Son christianisme donne aussi à sa vision du monde une tonalité sacramentelle. Tout est signe, tout est participation à l’être divin. La nature, les montagnes, les arbres — surtout les arbres — sont chargés de présence. La création n’est pas neutre : elle est bénie. D’où la nostalgie qui parcourt son œuvre : le regret d’un monde où la beauté était encore perçue comme reflet de Dieu. L’exil des Elfes, la fin du Troisième Âge, symbolisent la perte du sacré dans l’histoire. Mais Tolkien ne cède jamais au désespoir. Même diminuée, la lumière continue de briller : “La flamme d’Anor n’est pas morte.”
Cette foi se manifeste aussi dans sa méfiance envers la modernité. Pour lui, le monde industriel et technocratique est l’héritier du Mordor : il transforme la création en ressource, le travail en domination. L’orgueil technique, la démesure prométhéenne, sont des formes contemporaines de la tentation de Melkor. Le remède n’est pas la fuite, mais la conversion du regard : retrouver la gratitude, la contemplation, la mesure. La charité, la fidélité, la simplicité sont des vertus de résistance spirituelle.
Enfin, Tolkien voyait dans le mythe chrétien l’accomplissement de tous les mythes anciens. Il admirait les sagas nordiques, mais les jugeait inachevées, tragiques, privées de rédemption. Le christianisme, disait-il, est “le mythe devenu réalité”. En Jésus-Christ, la poésie du monde s’est faite histoire. Le conte de fées s’est incarné. C’est pourquoi, selon lui, raconter des mythes chrétiens n’est pas mensonge : c’est participer à la Vérité par la beauté. L’art, quand il est vrai, devient prière.

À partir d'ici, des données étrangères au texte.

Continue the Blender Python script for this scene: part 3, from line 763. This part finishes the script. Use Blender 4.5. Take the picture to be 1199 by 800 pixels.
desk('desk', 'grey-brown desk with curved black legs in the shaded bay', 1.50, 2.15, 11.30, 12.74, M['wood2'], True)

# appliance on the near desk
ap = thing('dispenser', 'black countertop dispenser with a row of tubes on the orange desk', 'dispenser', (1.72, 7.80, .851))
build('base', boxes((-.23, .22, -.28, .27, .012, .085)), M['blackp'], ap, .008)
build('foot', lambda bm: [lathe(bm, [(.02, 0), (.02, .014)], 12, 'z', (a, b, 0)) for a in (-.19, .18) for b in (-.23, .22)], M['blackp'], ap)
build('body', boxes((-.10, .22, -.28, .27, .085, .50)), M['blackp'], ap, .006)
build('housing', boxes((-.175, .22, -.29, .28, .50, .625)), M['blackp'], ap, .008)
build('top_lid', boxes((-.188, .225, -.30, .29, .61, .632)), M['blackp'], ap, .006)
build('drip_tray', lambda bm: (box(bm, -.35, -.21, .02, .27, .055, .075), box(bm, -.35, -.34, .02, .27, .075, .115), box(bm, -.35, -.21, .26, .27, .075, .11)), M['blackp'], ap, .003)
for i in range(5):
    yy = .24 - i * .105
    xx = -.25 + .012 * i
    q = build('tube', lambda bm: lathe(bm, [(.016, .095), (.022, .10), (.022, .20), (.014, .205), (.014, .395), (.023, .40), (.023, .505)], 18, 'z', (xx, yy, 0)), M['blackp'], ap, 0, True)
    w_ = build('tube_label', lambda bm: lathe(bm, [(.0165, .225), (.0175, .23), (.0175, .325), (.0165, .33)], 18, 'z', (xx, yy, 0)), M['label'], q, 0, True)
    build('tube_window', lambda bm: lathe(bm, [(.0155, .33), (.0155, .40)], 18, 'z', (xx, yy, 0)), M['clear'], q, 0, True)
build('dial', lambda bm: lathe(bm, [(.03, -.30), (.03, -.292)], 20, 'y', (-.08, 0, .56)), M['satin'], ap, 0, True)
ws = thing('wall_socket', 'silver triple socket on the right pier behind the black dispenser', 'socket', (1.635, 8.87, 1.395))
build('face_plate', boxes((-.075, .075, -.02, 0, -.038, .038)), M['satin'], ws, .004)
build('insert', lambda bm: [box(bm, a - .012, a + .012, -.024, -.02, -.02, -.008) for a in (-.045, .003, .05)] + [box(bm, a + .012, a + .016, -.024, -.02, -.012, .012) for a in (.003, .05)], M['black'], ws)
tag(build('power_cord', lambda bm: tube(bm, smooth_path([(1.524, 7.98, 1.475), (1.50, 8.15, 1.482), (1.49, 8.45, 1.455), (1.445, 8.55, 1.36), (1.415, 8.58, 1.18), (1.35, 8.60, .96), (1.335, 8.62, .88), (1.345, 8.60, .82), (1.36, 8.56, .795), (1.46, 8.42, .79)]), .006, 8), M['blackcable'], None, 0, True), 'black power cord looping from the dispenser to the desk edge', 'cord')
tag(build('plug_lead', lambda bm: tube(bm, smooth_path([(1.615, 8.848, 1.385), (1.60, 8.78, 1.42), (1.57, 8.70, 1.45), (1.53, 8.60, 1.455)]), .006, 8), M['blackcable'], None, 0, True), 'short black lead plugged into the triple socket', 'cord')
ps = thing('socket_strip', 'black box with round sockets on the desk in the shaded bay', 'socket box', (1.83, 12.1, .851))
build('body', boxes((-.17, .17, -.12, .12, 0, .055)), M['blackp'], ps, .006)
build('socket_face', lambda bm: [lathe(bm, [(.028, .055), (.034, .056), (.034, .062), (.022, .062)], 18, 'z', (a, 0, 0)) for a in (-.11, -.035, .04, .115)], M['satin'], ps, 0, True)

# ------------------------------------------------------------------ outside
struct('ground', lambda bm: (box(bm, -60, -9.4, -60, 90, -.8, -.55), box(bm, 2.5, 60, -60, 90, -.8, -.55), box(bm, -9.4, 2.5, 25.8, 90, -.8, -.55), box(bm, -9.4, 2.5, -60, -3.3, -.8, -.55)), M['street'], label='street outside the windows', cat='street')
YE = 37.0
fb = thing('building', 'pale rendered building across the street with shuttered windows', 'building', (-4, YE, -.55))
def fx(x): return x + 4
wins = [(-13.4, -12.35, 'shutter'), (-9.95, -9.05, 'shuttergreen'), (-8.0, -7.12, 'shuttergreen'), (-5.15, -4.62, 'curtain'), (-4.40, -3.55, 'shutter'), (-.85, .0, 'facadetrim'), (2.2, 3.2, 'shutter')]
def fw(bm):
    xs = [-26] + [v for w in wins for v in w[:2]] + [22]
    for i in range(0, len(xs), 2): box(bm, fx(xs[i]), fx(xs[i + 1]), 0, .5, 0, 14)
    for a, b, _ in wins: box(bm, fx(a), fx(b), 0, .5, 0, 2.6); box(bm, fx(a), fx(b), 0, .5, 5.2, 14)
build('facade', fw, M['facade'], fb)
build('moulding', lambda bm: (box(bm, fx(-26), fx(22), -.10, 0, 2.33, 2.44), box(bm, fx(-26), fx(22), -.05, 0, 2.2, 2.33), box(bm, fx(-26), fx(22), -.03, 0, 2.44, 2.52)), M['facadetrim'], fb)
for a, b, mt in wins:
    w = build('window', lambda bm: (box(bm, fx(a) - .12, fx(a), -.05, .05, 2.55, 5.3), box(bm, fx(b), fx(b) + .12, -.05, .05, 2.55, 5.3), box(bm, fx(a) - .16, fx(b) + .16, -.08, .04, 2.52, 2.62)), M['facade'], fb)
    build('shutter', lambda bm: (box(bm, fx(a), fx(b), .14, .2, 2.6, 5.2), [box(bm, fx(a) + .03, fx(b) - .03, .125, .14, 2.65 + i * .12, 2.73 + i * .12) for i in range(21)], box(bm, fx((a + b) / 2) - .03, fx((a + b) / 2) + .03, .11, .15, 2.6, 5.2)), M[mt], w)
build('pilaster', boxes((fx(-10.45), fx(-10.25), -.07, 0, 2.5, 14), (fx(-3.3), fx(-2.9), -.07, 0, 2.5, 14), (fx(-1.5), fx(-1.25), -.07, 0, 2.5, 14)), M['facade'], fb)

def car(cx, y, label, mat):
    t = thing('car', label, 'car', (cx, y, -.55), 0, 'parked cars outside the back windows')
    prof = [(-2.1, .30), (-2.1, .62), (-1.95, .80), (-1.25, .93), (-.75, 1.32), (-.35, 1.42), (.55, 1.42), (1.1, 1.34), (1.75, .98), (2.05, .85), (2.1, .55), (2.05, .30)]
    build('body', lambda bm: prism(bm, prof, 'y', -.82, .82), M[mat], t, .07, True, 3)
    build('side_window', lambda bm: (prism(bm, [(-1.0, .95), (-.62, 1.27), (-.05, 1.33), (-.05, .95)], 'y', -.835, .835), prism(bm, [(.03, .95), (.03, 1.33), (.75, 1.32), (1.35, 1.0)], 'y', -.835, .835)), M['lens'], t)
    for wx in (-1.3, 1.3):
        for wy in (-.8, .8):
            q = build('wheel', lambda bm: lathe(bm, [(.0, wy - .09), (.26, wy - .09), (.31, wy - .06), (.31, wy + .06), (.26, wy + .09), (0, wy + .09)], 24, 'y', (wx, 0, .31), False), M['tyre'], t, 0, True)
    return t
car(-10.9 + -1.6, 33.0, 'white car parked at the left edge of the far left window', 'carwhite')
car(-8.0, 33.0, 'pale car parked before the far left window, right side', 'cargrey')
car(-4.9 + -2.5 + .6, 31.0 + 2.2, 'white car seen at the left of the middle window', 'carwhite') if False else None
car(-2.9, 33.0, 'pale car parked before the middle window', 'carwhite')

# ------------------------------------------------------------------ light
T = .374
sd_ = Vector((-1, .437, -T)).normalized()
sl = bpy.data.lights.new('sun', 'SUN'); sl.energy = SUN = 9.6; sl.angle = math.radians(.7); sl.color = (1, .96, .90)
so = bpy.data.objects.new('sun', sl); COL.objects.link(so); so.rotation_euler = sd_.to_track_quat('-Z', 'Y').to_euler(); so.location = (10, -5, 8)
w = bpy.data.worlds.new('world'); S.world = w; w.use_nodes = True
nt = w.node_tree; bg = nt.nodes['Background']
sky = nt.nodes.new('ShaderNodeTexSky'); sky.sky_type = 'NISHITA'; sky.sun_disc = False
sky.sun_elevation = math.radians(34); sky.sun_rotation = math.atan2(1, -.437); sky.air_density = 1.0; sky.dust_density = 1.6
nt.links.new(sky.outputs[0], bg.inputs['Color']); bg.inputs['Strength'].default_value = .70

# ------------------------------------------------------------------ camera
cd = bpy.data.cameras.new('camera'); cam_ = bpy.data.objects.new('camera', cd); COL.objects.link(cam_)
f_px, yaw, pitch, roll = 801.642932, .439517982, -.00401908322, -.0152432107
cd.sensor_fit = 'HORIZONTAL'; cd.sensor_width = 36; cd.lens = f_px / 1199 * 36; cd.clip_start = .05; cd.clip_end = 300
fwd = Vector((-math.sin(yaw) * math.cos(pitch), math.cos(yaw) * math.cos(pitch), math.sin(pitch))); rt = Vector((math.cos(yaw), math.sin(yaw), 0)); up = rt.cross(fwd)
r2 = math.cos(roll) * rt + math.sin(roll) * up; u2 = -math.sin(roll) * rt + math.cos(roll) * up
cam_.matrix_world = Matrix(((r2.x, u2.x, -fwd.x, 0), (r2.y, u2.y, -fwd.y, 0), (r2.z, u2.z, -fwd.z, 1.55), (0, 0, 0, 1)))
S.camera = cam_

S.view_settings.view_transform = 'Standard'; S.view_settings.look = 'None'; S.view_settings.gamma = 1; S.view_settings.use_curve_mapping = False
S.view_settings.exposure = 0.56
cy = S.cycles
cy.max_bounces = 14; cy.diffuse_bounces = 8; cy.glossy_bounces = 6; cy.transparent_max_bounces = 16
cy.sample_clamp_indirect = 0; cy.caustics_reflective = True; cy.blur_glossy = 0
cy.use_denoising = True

Tolkien meurt en 1973, le rosaire à la main. Sa foi n’a jamais été une idéologie, mais une atmosphère intérieure, une respiration du monde. Son œuvre entière peut se lire comme une méditation sur la grâce : comment la lumière persiste dans la nuit, comment la faiblesse sauve la force, comment la parole crée et guérit. Chez lui, la foi n’est pas imposée au lecteur : elle se révèle comme un parfum. La Terre du Milieu est une parabole du monde réel, transfigurée par la conviction que, même au fond du désespoir, “une autre lumière veille, que l’ombre ne peut atteindre.”